Will be starting up an informal meetup starting this Saturday at 2pm (ideally meeting for consecutive weeks at the same time).
I started tearing down a lawn mower engine (Briggs & stratton 158cc) already, and just ordered the gasket kit to rebuild it. So first thing will be getting it running again, then I’m thinking of trying to [build a wooden blower] (Building a dust collector blower) (out of MDF, because free), if that works it would be a good start to a hovercraft.
Anyone interested in helping or spectating is welcome to attend, should be interesting to see how close an MDF impeller can get to 2,000+ rpm before becoming shrapnel.
Can anyone think of a good way to approach designing a backward curved centrifugal fan? Specifically how much curve, what should angle on inside vs angle on outside be, inner radius vs outer radius, etc. I could just randomly draw something up based on some pictures and the wikipedia article, but I’m thinking it would require just making a few at once and testing them all to gather any data on what works best.
Started playing around with Onshape to design the blower (starting from randomly guessed parameters), I was very impressed with how easy it was to start using, plus I can view/edit from my phone!
I downsized to an 18" diameter with sheet metal vanes, trying to reduce the mass seemed like a good idea, especially since the impeller will only be mounted directly to the crankshaft of the motor, and there are no bearings in the motor.

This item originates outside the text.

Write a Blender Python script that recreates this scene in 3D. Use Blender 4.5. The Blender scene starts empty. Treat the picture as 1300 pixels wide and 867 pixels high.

I remember that your outer profile was broken up into straight line segments out of OnShape and you mentioning what seemed like a pretty convoluted way to get that shape extruded etc. I just ran a quick test of essentially implementing a polar curve out of Solidworks to see if it handled it well. In the attached screenshot, I essentially converted:
r = 1 + t
Which is probably close to the form of the equation you’re using into the Cartesian parametric equations of:
x = (1+t) * cos(t)
y = (1+t) * sin(t)
and created a sketch with that. I then connected the starting point with the end point with a coincident line and had a fully constrained sketch. I assume this would be smooth and not broken up into polygon soup etc., so it’s possibly a cleaner end result:
Yeah this is how I made the spiral in onshape, a helix on a conical surface then projected into another plane. And because it was a spiral 2 feet across the line segments really showed up.
It probably would have been better in onshape to use a spline and kind of manually align the key points
TIL the name for a few spirals during a wikipedia walkabout starting at your link.
Does that book you bought say what the equation is supposed to be? It looks like the cylinder/helix is an Archimedean spiral, which coincidentally is the type I created as well.
As an aside: I’m pretty sure there’s a section in the book “Hunt for Red October” that mentions this equation can be used as a search pattern for a submarine knowing its last known location and top speed. Quite possibly only interesting to me.
Will be milling a flange adapter tomorrow, if I can find some extra 7/8 inch diameter shaft I could try to balance it by rolling that along two parallels. But mainly I’m hoping the mdf + CNC router produced perfectly balanced discs.
Just be cautious that even if it is strait & true, it can still be out of balance. I have seen wheels that were not true be balanced enough to not notice.
FWIW: Balance is probably more critical than straight-n-true from a safety perspective, it can throw itself apart almost immediately. Might be best after you’ve balanced it, to maybe test rotating it using a cordless drill so it’s turning at low speeds. If something is seriously out of whack it’ll show up then.
An 8x slow mo of the first startup, from the laser tach we tested and audio analysis it was able to hit 1,500 rpm at full throttle.
However we failed to anticipate one risk, and that was extra length on the pull coord, during a subsequent test the pull coord got sucked into the impeller causing the impeller to stop spinning sooner than the crankshaft, causing the bolt holding the impeller on to tighten itself and destroying the impeller. Turns out MDF is not very strong when subjected to extreme compression.
So will have to start over with building a new impeller, probably out of high quality 1/2" plywood instead of MDF. I am also tempted to go buy a $100 Harbor Freight predator engine, which is 6.5hp, 2-3x more powerful than the current lawn mower engine.